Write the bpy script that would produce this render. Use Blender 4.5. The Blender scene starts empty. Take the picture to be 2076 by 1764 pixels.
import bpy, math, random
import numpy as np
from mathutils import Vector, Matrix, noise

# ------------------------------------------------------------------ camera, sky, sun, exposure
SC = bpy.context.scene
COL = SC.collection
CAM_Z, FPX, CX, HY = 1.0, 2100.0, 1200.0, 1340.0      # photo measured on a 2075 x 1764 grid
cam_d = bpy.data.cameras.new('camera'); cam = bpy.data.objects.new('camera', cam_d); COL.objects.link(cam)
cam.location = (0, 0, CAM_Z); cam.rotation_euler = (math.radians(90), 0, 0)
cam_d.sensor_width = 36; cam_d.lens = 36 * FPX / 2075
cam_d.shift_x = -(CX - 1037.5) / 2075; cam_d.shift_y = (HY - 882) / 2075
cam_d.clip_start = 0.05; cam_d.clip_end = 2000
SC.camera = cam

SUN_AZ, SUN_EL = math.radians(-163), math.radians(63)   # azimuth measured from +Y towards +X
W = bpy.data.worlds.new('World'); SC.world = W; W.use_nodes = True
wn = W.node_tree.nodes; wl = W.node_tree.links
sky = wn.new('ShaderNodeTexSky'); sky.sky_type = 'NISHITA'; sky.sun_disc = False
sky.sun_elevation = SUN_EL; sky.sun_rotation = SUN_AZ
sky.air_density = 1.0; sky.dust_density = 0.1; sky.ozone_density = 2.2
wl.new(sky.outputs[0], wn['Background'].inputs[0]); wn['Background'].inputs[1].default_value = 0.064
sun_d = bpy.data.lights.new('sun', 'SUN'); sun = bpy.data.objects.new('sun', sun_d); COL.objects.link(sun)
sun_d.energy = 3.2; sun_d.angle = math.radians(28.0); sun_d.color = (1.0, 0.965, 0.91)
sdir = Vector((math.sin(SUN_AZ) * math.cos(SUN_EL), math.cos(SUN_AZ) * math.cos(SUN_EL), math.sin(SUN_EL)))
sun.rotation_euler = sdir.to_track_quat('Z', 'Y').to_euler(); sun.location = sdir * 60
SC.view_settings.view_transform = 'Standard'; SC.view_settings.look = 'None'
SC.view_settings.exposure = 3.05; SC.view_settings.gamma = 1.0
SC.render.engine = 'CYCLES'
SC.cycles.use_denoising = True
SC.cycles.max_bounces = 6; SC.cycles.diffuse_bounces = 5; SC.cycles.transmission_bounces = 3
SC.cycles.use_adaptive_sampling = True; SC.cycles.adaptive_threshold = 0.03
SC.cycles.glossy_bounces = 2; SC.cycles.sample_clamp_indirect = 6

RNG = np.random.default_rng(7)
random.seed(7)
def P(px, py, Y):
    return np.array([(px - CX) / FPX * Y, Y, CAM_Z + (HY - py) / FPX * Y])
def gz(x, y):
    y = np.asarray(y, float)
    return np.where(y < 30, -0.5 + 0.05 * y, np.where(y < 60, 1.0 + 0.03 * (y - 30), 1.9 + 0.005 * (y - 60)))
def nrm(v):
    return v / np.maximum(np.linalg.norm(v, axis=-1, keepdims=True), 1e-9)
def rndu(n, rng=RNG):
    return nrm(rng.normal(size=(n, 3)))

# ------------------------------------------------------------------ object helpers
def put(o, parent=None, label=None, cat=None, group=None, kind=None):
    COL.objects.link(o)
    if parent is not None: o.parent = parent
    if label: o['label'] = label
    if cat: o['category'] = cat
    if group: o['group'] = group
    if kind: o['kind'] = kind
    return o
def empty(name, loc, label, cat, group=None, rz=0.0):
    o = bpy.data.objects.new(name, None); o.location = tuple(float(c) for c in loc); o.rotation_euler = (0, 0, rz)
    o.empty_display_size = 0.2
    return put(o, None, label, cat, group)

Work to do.
Set every line of the listing down word for word.

Reply to the task.
Write the bpy script that would produce this render. Use Blender 4.5. The Blender scene starts empty. Take the picture to be 2076 by 1764 pixels.
import bpy, math, random
import numpy as np
from mathutils import Vector, Matrix, noise

# ------------------------------------------------------------------ camera, sky, sun, exposure
SC = bpy.context.scene
COL = SC.collection
CAM_Z, FPX, CX, HY = 1.0, 2100.0, 1200.0, 1340.0      # photo measured on a 2075 x 1764 grid
cam_d = bpy.data.cameras.new('camera'); cam = bpy.data.objects.new('camera', cam_d); COL.objects.link(cam)
cam.location = (0, 0, CAM_Z); cam.rotation_euler = (math.radians(90), 0, 0)
cam_d.sensor_width = 36; cam_d.lens = 36 * FPX / 2075
cam_d.shift_x = -(CX - 1037.5) / 2075; cam_d.shift_y = (HY - 882) / 2075
cam_d.clip_start = 0.05; cam_d.clip_end = 2000
SC.camera = cam

SUN_AZ, SUN_EL = math.radians(-163), math.radians(63)   # azimuth measured from +Y towards +X
W = bpy.data.worlds.new('World'); SC.world = W; W.use_nodes = True
wn = W.node_tree.nodes; wl = W.node_tree.links
sky = wn.new('ShaderNodeTexSky'); sky.sky_type = 'NISHITA'; sky.sun_disc = False
sky.sun_elevation = SUN_EL; sky.sun_rotation = SUN_AZ
sky.air_density = 1.0; sky.dust_density = 0.1; sky.ozone_density = 2.2
wl.new(sky.outputs[0], wn['Background'].inputs[0]); wn['Background'].inputs[1].default_value = 0.064
sun_d = bpy.data.lights.new('sun', 'SUN'); sun = bpy.data.objects.new('sun', sun_d); COL.objects.link(sun)
sun_d.energy = 3.2; sun_d.angle = math.radians(28.0); sun_d.color = (1.0, 0.965, 0.91)
sdir = Vector((math.sin(SUN_AZ) * math.cos(SUN_EL), math.cos(SUN_AZ) * math.cos(SUN_EL), math.sin(SUN_EL)))
sun.rotation_euler = sdir.to_track_quat('Z', 'Y').to_euler(); sun.location = sdir * 60
SC.view_settings.view_transform = 'Standard'; SC.view_settings.look = 'None'
SC.view_settings.exposure = 3.05; SC.view_settings.gamma = 1.0
SC.render.engine = 'CYCLES'
SC.cycles.use_denoising = True
SC.cycles.max_bounces = 6; SC.cycles.diffuse_bounces = 5; SC.cycles.transmission_bounces = 3
SC.cycles.use_adaptive_sampling = True; SC.cycles.adaptive_threshold = 0.03
SC.cycles.glossy_bounces = 2; SC.cycles.sample_clamp_indirect = 6

RNG = np.random.default_rng(7)
random.seed(7)
def P(px, py, Y):
    return np.array([(px - CX) / FPX * Y, Y, CAM_Z + (HY - py) / FPX * Y])
def gz(x, y):
    y = np.asarray(y, float)
    return np.where(y < 30, -0.5 + 0.05 * y, np.where(y < 60, 1.0 + 0.03 * (y - 30), 1.9 + 0.005 * (y - 60)))
def nrm(v):
    return v / np.maximum(np.linalg.norm(v, axis=-1, keepdims=True), 1e-9)
def rndu(n, rng=RNG):
    return nrm(rng.normal(size=(n, 3)))

# ------------------------------------------------------------------ object helpers
def put(o, parent=None, label=None, cat=None, group=None, kind=None):
    COL.objects.link(o)
    if parent is not None: o.parent = parent
    if label: o['label'] = label
    if cat: o['category'] = cat
    if group: o['group'] = group
    if kind: o['kind'] = kind
    return o
def empty(name, loc, label, cat, group=None, rz=0.0):
    o = bpy.data.objects.new(name, None); o.location = tuple(float(c) for c in loc); o.rotation_euler = (0, 0, rz)
    o.empty_display_size = 0.2
    return put(o, None, label, cat, group)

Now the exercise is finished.